Happy Fabulous Friday all! What's fabulous about today is happy babies!
I've been trying to sneak up on her and just watch her. Trying to get her in a moment when she doesn't know I'm there is difficult because she has keen senses and knows when I'm there. Whenever she senses me, she looks up at me and gives me this beaming grin. I could just eat her up!
I wish I could freeze her in this moment forever. Where her life is so full of joy and wonder. Where she's learning so many knew things at a startling pace. Where she's happy just singing and talking to herself. Where she's still small enough to fit into the crook of my arm.
Seeing her like this has been a huge wake up call for me. The past few weeks I've been focused on getting my business ready and it means I've been sacrificing time with her. I make sure I have play time and read to her every day, and I sit and have my coffee with her, but I sit on the computer while she plays on the floor and turn around when she calls me. It's not really active parenting.
I've realised that she will be in this moment for such a short period of time. These moments are so fleeting and if I don't take time to sit in it and experience it with her, I will lose it. And once lost, it will be gone forever. I'd rather stay up to midnight getting my work done than risk losing that!
So today, I just sat on the floor with her. I passed her toys from her toy box, made a trumpet out of a toilet roll, picked up her rattle when she threw it and sang when she wanted to sing. I sat her on my lap as we did Giddy Up Neddy and showed her the fruit and vegetables in the garden as we watered the lawn. To some, this would no doubt sound like a list of menial and boring tasks. To me, it's a description of one of the most productive, valuable and meaningful days of my life.

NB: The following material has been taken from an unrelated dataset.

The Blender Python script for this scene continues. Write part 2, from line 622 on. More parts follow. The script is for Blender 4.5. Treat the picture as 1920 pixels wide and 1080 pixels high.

The interesting thing is, as I've been preparing for my business, I came across this poem. The timing couldn't be more perfect!
A
Mother's Wish by Anon
I hope my child looks back on today
And sees a mother who had time to play.
There will be years for cleaning and cooking,
But children grow up when you're not looking.
Tomorrow I'll do all the chores you can mention
But today, my baby needs time and attention.
But today, my baby needs time and attention.
So settle down cobwebs; dust go to sleep,
I'm cuddling my baby, and babies don't keep.
I'm cuddling my baby, and babies don't keep.